CS 321 Spring 2013  >  Lecture Notes for Wednesday, April 10, 2013

CS 321 Spring 2013
Lecture Notes for Wednesday, April 10, 2013

Introduction to Networking (cont’d)


The fundamental protocol used on the Internet is—you guessed it—the Internet Protocol (IP). This was created in 1974. The first widely used version is version 4 (IPv4), created in 1980; IPv4 is currently the most common protocol used to send packets over the Internet. It fits nicely into the network layer of the OSI model.

IPv4 identifies a machine using four 8-bit numbers. These are usually written in decimal, separated by periods: Together these are known as an IP address or IP number.

Since IPv4 identifies a machine using a 32-bit number, there are a bit over 4 billion possible IP addresses. This is not enough. The last block of IP addresses was allocated to the companies that distribute them in 2012. Supposedly, we are transitioning to version 6 of IP.

IP version 6 (IPv6) was created in 1998. It completely changes the format of packets, except for the initial four bits, which specifies the version number. IPv6 addresses are eight 16-bit numbers, for 128 bits in all.

In both IPv4 and IPv6, a packet consists of a header and a body (or payload). The header is fixed-length binary data followed by optional data whose length is specified in the header. The length of the body is also given in the header. The format of the body is not specified by IP; it can be anything.

Header & Body

The header-body paradigm is very common. We can build protocol B on top of protocol A by sending a protocol-A message whose body is a protocol-B message (including both protocol-B header and protocol-B body).

This idea can be extended to several levels. For example, web pages are typically written in HTML, and sent via HTTP on top of TCP on top of IP. So an IP packet will have a body that is a TCP message (“segment”) consisting of a header and body. The body of the TCP segment will be an HTTP message, consisting of header and body. The body of the HTTP message will be an HTML document, consisting of header and body.

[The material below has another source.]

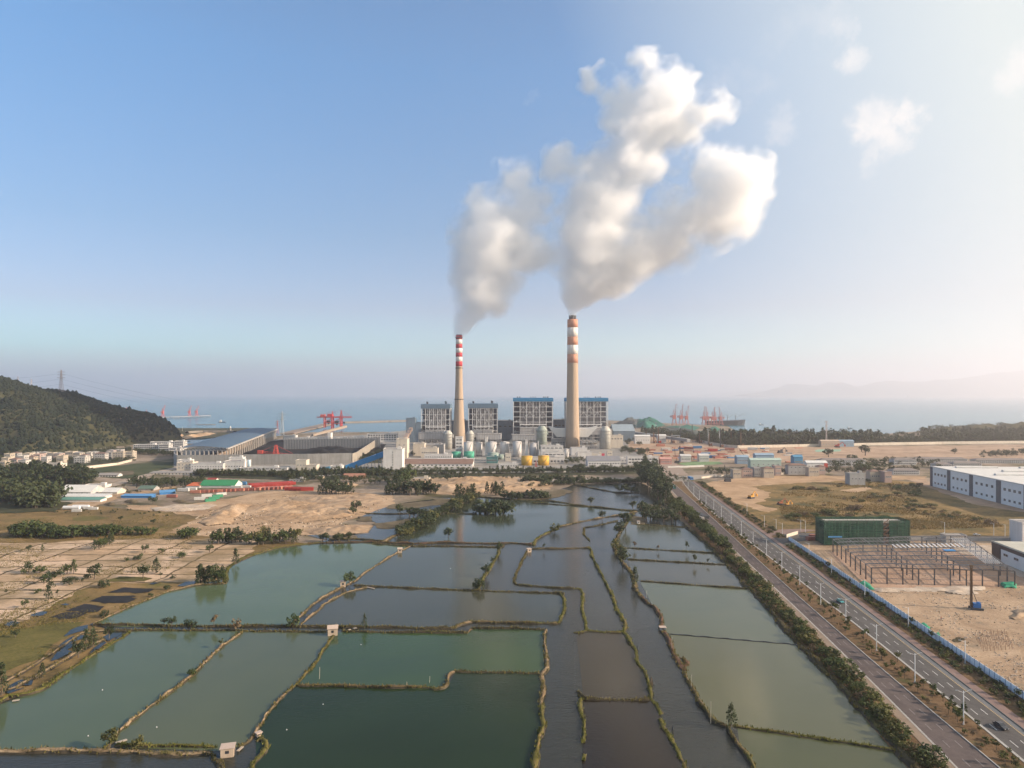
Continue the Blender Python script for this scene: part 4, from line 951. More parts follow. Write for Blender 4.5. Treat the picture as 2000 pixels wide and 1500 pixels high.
# ---- hedge of shrubs and small trees along the road shore
ED = [(1300,985),(1340,1018),(1385,1056),(1425,1098),(1465,1142),(1500,1180),(1560,1247),(1625,1312),(1675,1365),(1745,1445),(1800,1505)]
EP = smooth_line(px_poly(ED), 2.3); NH = len(EP)
sect = [('at its far end next to the grove', 'far end of the roadside hedge'), ('along its far half by the small upper ponds', 'far half of the roadside hedge'), ('along its near half by the pale green ponds', 'near half of the roadside hedge'), ('at its near end, bottom right', 'near end of the roadside hedge')]
for i, p in enumerate(EP):
    Y = p.y; w0 = LLe(Y)-4.0; q = Vector((p.x + (w0-p.x)*rnd.random()**.8*.9, Y, .4))
    s_ = sect[0 if Y > 520 else 1 if Y > 360 else 2 if Y > 240 else 3]
    big = rnd.random() < (.75 if Y > 430 else .42)
    k, lf, sc = (('round', rnd.choice([L_HEDGE, Bq]), rnd.uniform(.6, 1.05)) if big else ('shrub', rnd.choice([L_HEDGE, O, O, D]), rnd.uniform(.8, 1.7)))
    if Y > 430 and big: k, sc = 'broad', rnd.uniform(.6, 1.05)
    plant('hedge_shrub', k, lf, q, sc*1.08, ('bushy tree' if big else 'olive shrub')+' in the roadside hedge '+s_[0], 'bush', s_[1]+(' trees' if big else ' shrubs'), wide=rnd.uniform(.95,1.25))
    if Y < 430 and rnd.random() < .5:
        q2 = Vector((p.x+rnd.uniform(0,1.5), Y+rnd.uniform(-1,1), .4))
        plant('hedge_shrub', 'shrub', rnd.choice([D, O, L_HEDGE]), q2, rnd.uniform(.4, .8), 'low dry shrub on the hedge shore '+s_[0], 'bush', s_[1]+' water side', wide=1.4)
# ---- median planting
Y = 170.0; i = 0
while Y < 640:
    a, c = LRe(Y), RLe(Y); f = rnd.uniform(.15, .88); q = Vector((a+(c-a)*f, Y, ZR+.1)); r_ = rnd.random()
    near = 'near' if Y < 260 else 'middle' if Y < 400 else 'far'
    if r_ < .42: plant('sapling', 'sapling', rnd.choice([L_HEDGE, Bq, O]), q, rnd.uniform(.7, 1.25), 'young tree planted on the %s stretch of the road median' % near, 'tree', 'young trees on the %s median' % near, wide=rnd.uniform(1, 1.4))
    else: plant('median_shrub', 'clump', rnd.choice([L_HEDGE, O, O, D]), q, rnd.uniform(.7, 1.6), 'small ball shrub on the %s stretch of the road median' % near, 'bush', 'small shrubs on the %s median' % near)
    Y += rnd.uniform(.9, 1.9)*(1 if Y < 320 else 1.6); i += 1
# ---- verge along the fence and the far right verge
Y = 200.0
while Y < 455:
    a, c = walk1(Y), FNe(Y); f = rnd.uniform(.15, .85); q = Vector((a+(c-a)*f, Y, ZR+.06))
    if rnd.random() < .10: plant('sapling', 'sapling', rnd.choice([A, Bq]), q, rnd.uniform(.8, 1.3), 'young tree in front of the blue and white fence', 'tree', 'young trees in front of the fence')
    else: plant('verge_shrub', 'clump', rnd.choice([A, Bq, L_HEDGE, O]), q, rnd.uniform(.9, 1.7), 'low shrub on the dark verge in front of the blue and white fence', 'bush', 'low shrubs in front of the fence', wide=1.3)
    Y += rnd.uniform(.7, 1.5)
Y = 480.0
while Y < 780:
    q = Vector((RRe(Y)+rnd.uniform(4, 12), Y, ZR)); plant('verge_shrub', 'shrub', rnd.choice([A, L_HEDGE, O]), q, rnd.uniform(.6, 1.1), 'green shrub in the strip between the road and the scrub field', 'bush', 'shrubs between road and scrub field', wide=1.2); Y += rnd.uniform(1.8, 3.6)
# ---- scrub field bushes
FB = px_poly([(1515,975),(1545,952),(1600,945),(1690,940),(1800,945),(1790,985),(1960,1020),(1960,1030),(1800,1035),(1600,1032),(1530,1012)])
def in_poly(x, y, P):
    c = False
    for i in range(len(P)):
        a, b_ = P[i], P[i-1]
        if (a.y > y) != (b_.y > y) and x < (b_.x-a.x)*(y-a.y)/(b_.y-a.y)+a.x: c = not c
    return c
cnt = 0
while cnt < 170:
    u, v = rnd.uniform(1510, 1960), rnd.uniform(940, 1035); p = G(u, v)
    if not in_poly(p.x, p.y, FB) or float(fbm(p.x/40, p.y/60, 0, 77, 3)) < rnd.uniform(-.35, .3): continue
    cnt += 1; part = 'left' if u < 1640 else 'middle' if u < 1790 else 'right'
    plant('field_bush', rnd.choice(['shrub', 'round', 'shrub']), rnd.choice([O, L_HEDGE, Bq, D]), (p.x, p.y, .1), rnd.uniform(.5, 1.15), 'olive bush growing in the %s part of the dry scrub field' % part, 'bush', 'bushes in the %s of the scrub field' % part, wide=rnd.uniform(1.1, 1.9), whole=True)
# ---- rough grass: loose tufts on the banks and fields (uncountable)
def tuft_stuff(name, spots, mat, h0, h1, n=4):
    b = MB()
    for (p, hz_) in spots:
        for _ in range(n):
            a = rnd.uniform(0, 6.28); w = rnd.uniform(.12, .3); h = rnd.uniform(h0, h1); ox, oy = rnd.uniform(-.5,.5), rnd.uniform(-.5,.5); l_ = rnd.uniform(-.3,.3)
            q = Vector((p[0]+ox, p[1]+oy, p[2]+hz_))
            b.add([q+Vector((math.cos(a)*w, math.sin(a)*w, -.2)), q-Vector((math.cos(a)*w, math.sin(a)*w, .2)), q+Vector((l_, l_, h))], [(0,1,2)])
    return struct(b.obj(name, mat), 'stuff')
L_TUFT = leaf_mat('tuft_grass', (.05,.045,.016), (.125,.11,.032), (.23,.18,.075)); L_GOLD = leaf_mat('gold_grass', (.085,.06,.02), (.20,.135,.045), (.32,.22,.09)); L_TUFTG = leaf_mat('tuft_green', (.05,.055,.014), (.12,.125,.028), (.20,.19,.05))
tuft_stuff('bank_grass', [(p, h) for p, h, k in TUFTS if k == 0], L_TUFT, .35, 1.0, 5)
tuft_stuff('bank_grass', [(p, h) for p, h, k in TUFTS if k == 1], L_TUFTG, .35, .9, 5)
sp = []
while len(sp) < 5200:
    u, v = rnd.uniform(-10, 470), rnd.uniform(1000, 1390); p = G(u, v)
    if float(fbm(p.x/22, p.y/22, 0, 5, 3)) < rnd.uniform(-.1, .5): continue
    if u > 60+ (1370-v)*1.05 : continue
    sp.append(((p.x, p.y, .15), 0))
tuft_stuff('field_grass', sp, L_TUFT, .25, .7, 3)
sp = []
while len(sp) < 8000:
    u, v = rnd.uniform(1400, 2010), rnd.uniform(940, 1046); p = G(u, v)
    if not in_poly(p.x, p.y, FB) or float(fbm(p.x/30, p.y/30, 0, 6, 3)) < rnd.uniform(-.2, .4): continue
    sp.append(((p.x, p.y, .15), 0))
tuft_stuff('field_grass', sp, L_GOLD, .5, 1.3, 4)
# ---- loose stones and rubble strewn over the building site and the sand
def rubble(name, region, count, mat, r0, r1, poly):
    b = MB(); k = 0
    while k < count:
        p = G(rnd.uniform(region[0], region[1]), rnd.uniform(region[2], region[3]))
        if not in_poly(p.x, p.y, poly) or float(fbm(p.x/9, p.y/9, 0, 15, 3)) < rnd.uniform(-.5, .5): continue
        k += 1; r_ = rnd.uniform(r0, r1); o = len(b.v)
        for z in (0, r_*.7):
            for i in range(5):
                a = i*1.2566+rnd.uniform(-.3,.3); q = r_*rnd.uniform(.6,1.2)*(1 if z == 0 else .6); b.v.append((p.x+q*math.cos(a), p.y+q*math.sin(a), .2+z))
        for i in range(5): b.face((o+i, o+(i+1)%5, o+5+(i+1)%5, o+5+i))
        b.face((o+5, o+6, o+7, o+8, o+9))
    return struct(b.obj(name, mat), 'stuff')
SITEP = px_poly([(1560,1058),(1850,1058),(2100,1075),(2150,1400),(2000,1362),(1900,1292),(1795,1222),(1705,1158),(1640,1120)])
rubble('rubble', (1560,2010,1058,1365), 1700, M_PALE, .12, .45, SITEP)
rubble('rubble', (1560,2010,1058,1365), 350, M_MUD, .1, .4, SITEP)
SANDP = px_poly([(400,1000),(560,968),(760,968),(740,1000),(660,1022),(720,1030),(700,1044),(480,1050),(340,1040)])
rubble('rubble', (340,770,965,1050), 700, M_MUD, .3, 1.0, SANDP)
rubble('rubble', (340,770,965,1050), 500, M_PALE, .3, 1.0, SANDP)
# ================================================================== building helpers
WHITE = streaked('white_wall', (.66,.63,.60), (.42,.38,.34), .45)
CREAM = streaked('cream_wall', (.60,.53,.44), (.40,.33,.27), .45)
GREYW = streaked('grey_wall', (.36,.35,.34), (.22,.20,.19), .5)
LGREY = streaked('light_grey_wall', (.50,.49,.48), (.33,.30,.28), .5)
BLUEW = streaked('blue_grey_wall', (.16,.21,.26), (.10,.12,.14), .5)
CONC = streaked('concrete', (.40,.37,.34), (.24,.21,.19), .6)
GLASS = flat('window_glass', (.035,.04,.048), .25, spec=.5, var=.35, scale=1.2)
M_ROOFG = flat('roof_grey', (.27,.25,.235), .9)
M_ROOFR = flat('roof_red_brown', (.20,.13,.105), .85)
M_ROOFW = flat('roof_white', (.60,.58,.55), .7)
M_ROOFB = flat('roof_blue', (.06,.21,.38), .6)
M_STEEL = flat('steel_grey', (.30,.31,.32), .5, .3)
M_STEELW = flat('steel_white', (.66,.65,.64), .55)
M_DARK = flat('dark_steel', (.055,.06,.068), .7)
M_RED = flat('crane_red', (.52,.085,.065), .55)
M_RUST = flat('rust', (.19,.10,.065), .9)
_winm = {}
def window_mesh(w, h, kind='window'):
    k = (round(w, 2), round(h, 2))
    if k not in _winm:
        b = MB(); b.box(-w/2, w/2, -.10, .06, -h/2, h/2, 0)
        f = min(.12, w*.08)
        for x0, x1, z0, z1 in ((-w/2-f, w/2+f, h/2, h/2+f), (-w/2-f, w/2+f, -h/2-f*1.6, -h/2), (-w/2-f, -w/2, -h/2, h/2), (w/2, w/2+f, -h/2, h/2), (-.05, .05, -h/2, h/2)):
            b.box(x0, x1, -.16, .06, z0, z1, 1)
        _winm[k] = b.mesh('window', [GLASS, M_STEELW])
    return _winm[k]
def add_part(parent, name, mesh, loc=(0,0,0), rz=0.0):
    o = bpy.data.objects.new(name, mesh); COL.objects.link(o); o.parent = parent; o.location = loc; o.rotation_euler = (0,0,rz); return o
def windows(root, w, d, rows, n, ww, wh, margin=1.0, side=0, skip=()):
    """rows = list of sill-centre heights; front face at y=-d/2 (side 0) or right side (side 1), left (2)"""
    me = window_mesh(ww, wh)
    L = w if side == 0 else d
    for r_, z in enumerate(rows):
        for i in range(n):
            if (r_, i) in skip: continue
            t_ = -L/2+margin + (L-2*margin)*((i+.5)/n)
            if side == 0: add_part(root, 'window', me, (t_, -d/2, z))
            elif side == 1: add_part(root, 'window', me, (w/2, t_, z), math.pi/2)
            else: add_part(root, 'window', me, (-w/2, t_, z), -math.pi/2)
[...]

The Transmission Control Protocol (TCP) is the primary protocol fulfilling (more or less) the responsibilities of the OSI transport layer for the Internet. In fact, TCP and IP go together so well that they are often referred to as TCP/IP. TCP is still on its first version. However, there are standard extensions to the original header format. These extensions are universally used.

A TCP message is called a segment. The address it is sent to consists of an IP address and a port. A port is a 16-bit number that can be considered to represent a single process running on the machine identified by the IP address (although what it actually represents is up to the machine). A standard convention is that ports numbered 0–1023 are reserved for system use, while ports 1024–65535 are usable by any process.

A TCP segment consists of a header and a body. Like IP, the header is fixed-length binary data followed by optional data whose length is specified in the header, and, while the header specifies the length of the body, there are no formatting requirements for the body.

An important field in a TCP header is the window size. TCP includes facilities for acknowledgement of receipt and retries. The window size is that maximum amount of data that is sent before an acknowledgement is received. A window size that is too small leads to inefficient usage of the network. A window size that is too large leads to error checking that occurs too long after the message was sent.

Unfortunately, the window size, which is in units of bytes, is specified by a 16-bit number. The maximum window size is thus 64K, which is not large enough for modern networks.

The window-size problem was solved without requiring a new version of TCP. This was done by adding an optional multiplier to the window size; the multiplier is given in an extension of the header. So the actual window size is the original 16-bit number times the multiplier. Note that, if a machine is running old code that does not know about the multiplier, then transmission is inefficient, but it still works. This is why TCP did not need a new version, even though IP did.